The counsel for the plaintiffs insists upon their right to proceed with the case, because, he alleges, they have obtained a lien or preference, which entitles them to be paid out of the funds attached. There might be some force in this argument, if the defendant had not become insolvent before the judgment; but that fact materially changes the case. Had the plaintiffs gone on, in the ordinary mode, and obtained a judgment against the defendant, they would have been entitled to a preference in being paid by the garnishee, as they would have had a judgment against him ; but as no such judgment was obtained, and the debtor has become insolvent, it has been long settled by this court that no privilege is created. 12 Mart. 32.
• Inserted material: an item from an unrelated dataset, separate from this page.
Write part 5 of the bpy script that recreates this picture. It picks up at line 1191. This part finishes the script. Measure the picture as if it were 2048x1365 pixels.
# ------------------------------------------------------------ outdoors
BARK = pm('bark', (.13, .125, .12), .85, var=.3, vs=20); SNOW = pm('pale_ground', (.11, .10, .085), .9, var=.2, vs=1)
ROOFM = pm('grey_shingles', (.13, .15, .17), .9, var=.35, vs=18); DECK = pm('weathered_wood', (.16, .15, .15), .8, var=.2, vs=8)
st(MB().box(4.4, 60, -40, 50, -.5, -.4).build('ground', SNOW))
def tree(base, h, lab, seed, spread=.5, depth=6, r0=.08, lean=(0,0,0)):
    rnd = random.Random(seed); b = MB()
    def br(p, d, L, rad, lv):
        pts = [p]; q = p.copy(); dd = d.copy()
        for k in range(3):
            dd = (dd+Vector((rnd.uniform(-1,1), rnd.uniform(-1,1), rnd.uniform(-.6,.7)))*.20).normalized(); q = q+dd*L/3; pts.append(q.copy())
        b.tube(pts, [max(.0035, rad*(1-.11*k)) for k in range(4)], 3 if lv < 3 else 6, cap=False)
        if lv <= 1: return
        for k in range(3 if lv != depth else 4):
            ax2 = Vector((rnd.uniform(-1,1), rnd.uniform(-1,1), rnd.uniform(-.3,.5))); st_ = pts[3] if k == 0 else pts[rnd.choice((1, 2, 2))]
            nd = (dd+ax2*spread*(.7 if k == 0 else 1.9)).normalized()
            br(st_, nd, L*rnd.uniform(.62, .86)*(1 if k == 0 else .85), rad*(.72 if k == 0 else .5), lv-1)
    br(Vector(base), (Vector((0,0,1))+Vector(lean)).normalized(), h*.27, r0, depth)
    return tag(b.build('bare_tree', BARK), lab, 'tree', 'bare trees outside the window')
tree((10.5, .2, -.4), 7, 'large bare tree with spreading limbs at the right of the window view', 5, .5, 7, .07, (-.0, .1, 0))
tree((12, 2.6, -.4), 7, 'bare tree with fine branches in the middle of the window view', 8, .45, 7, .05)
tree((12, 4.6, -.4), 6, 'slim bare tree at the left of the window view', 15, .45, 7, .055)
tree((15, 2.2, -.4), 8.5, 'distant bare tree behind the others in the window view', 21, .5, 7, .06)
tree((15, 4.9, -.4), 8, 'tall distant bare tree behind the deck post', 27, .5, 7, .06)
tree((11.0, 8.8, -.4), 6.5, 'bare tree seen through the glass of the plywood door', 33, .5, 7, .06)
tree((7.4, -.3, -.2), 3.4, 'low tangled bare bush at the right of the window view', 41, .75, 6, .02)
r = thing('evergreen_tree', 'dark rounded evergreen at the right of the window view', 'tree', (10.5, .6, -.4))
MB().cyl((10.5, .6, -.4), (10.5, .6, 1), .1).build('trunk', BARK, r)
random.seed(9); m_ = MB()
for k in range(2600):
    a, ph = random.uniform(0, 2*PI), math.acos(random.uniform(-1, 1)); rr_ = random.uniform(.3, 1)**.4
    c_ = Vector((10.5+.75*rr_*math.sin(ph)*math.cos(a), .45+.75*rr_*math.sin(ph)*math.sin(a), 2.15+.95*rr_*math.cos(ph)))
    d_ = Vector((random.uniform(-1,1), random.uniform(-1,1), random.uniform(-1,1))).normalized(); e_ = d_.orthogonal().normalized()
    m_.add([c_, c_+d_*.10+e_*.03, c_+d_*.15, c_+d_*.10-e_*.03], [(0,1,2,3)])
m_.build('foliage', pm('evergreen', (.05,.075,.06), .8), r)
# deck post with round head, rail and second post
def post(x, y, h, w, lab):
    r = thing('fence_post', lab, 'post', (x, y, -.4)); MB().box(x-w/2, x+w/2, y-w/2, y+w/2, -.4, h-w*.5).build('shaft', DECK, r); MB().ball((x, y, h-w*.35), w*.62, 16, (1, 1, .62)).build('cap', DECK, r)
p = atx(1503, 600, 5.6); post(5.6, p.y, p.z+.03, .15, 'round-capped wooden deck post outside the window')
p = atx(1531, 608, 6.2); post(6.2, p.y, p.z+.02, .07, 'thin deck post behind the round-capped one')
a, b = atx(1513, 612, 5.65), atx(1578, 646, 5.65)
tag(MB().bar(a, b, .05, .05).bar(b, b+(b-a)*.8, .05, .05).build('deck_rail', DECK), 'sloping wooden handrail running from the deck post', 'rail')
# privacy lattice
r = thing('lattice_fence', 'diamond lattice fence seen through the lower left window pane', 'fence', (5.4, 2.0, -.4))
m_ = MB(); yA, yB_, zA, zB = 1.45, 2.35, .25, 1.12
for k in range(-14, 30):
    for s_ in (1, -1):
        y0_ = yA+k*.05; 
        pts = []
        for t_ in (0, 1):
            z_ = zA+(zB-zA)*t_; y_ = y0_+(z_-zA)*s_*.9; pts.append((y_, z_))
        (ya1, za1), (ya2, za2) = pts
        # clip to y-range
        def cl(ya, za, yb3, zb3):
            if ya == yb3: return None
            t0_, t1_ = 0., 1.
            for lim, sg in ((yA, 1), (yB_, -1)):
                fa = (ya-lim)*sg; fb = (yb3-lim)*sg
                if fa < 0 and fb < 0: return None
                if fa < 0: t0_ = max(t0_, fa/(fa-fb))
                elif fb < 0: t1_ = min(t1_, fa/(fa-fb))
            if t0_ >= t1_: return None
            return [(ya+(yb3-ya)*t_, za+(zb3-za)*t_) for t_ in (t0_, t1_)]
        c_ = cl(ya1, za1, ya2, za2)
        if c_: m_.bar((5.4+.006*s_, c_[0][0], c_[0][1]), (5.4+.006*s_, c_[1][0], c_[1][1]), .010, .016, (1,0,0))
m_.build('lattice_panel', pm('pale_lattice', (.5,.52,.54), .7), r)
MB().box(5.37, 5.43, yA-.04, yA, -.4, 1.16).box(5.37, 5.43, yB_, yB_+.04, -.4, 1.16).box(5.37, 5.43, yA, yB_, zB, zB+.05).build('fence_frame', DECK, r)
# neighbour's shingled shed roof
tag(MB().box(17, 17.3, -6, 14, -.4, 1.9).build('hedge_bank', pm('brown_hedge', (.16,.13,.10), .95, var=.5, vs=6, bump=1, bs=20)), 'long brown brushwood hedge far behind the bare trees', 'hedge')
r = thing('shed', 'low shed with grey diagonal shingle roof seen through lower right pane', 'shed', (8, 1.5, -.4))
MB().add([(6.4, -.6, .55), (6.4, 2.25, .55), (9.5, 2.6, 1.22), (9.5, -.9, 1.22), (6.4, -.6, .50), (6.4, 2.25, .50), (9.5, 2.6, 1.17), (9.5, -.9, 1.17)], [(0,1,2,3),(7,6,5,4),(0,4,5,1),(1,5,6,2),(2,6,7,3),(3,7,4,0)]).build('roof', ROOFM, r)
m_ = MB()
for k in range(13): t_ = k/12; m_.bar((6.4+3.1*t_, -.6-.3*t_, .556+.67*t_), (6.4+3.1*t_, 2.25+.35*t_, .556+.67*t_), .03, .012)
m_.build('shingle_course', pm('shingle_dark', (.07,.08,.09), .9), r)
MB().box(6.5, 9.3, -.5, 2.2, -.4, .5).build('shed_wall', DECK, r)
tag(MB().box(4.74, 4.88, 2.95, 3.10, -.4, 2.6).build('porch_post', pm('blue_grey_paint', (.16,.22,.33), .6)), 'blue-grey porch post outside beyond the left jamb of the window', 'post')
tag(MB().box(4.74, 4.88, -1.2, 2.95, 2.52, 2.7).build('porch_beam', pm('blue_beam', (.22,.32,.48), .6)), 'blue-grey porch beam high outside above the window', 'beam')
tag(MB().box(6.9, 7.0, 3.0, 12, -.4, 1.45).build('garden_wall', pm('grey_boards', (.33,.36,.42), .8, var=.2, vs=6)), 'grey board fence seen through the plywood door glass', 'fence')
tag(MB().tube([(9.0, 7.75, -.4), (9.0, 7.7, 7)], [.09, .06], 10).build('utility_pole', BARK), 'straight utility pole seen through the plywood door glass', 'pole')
It is further said, it may turn out that the application of the defendant to become a bankrupt will be rejected, and that it would be highly injurious to the plaintiffs to have their action dismissed, or their proceedings arrested. This may be true; and as there is no evidence, in this case, that a decree in bankruptcy has ever beén rendered, we think the proceedings should only have been suspended, for a reasonable time, to enable the party to file the decree, when it would be the duty of the plaintiffs to make the assignee a party, upon whose appearance the legal rights of the parties might be settled.

We cannot imagine any step likely to produce more confusion, than permitting a course like the present to be pursued. The creditors and debtor both reside in the same city. The former finding the latter on the eve of bankruptcy, despatch the evidence of their debt to a distant state, where the debtor has property; sue out an attachment, and claim an exemption from the proceedings in bankruptcy, which are pending at their own door. The bankrupt law would be any thing but uniform, if such proceedings were tolerated. •

*462We think the District Judge erred in not sustaining the defendant’s exception, in part; and in proceeding to give judgment in favor of the plaintiffs.

The judgment of the District Court, is, therefore, reversed, and the cause remanded, with directions to the judge to suspend proceedings in-it, until the decree in bankruptcy, if one has or shall-be obtained, be filed ; and upon the production of it, and on the assignee being made a party; to proceed according to law and the principles herein expressed ; the appellees paying the costs of this appeal.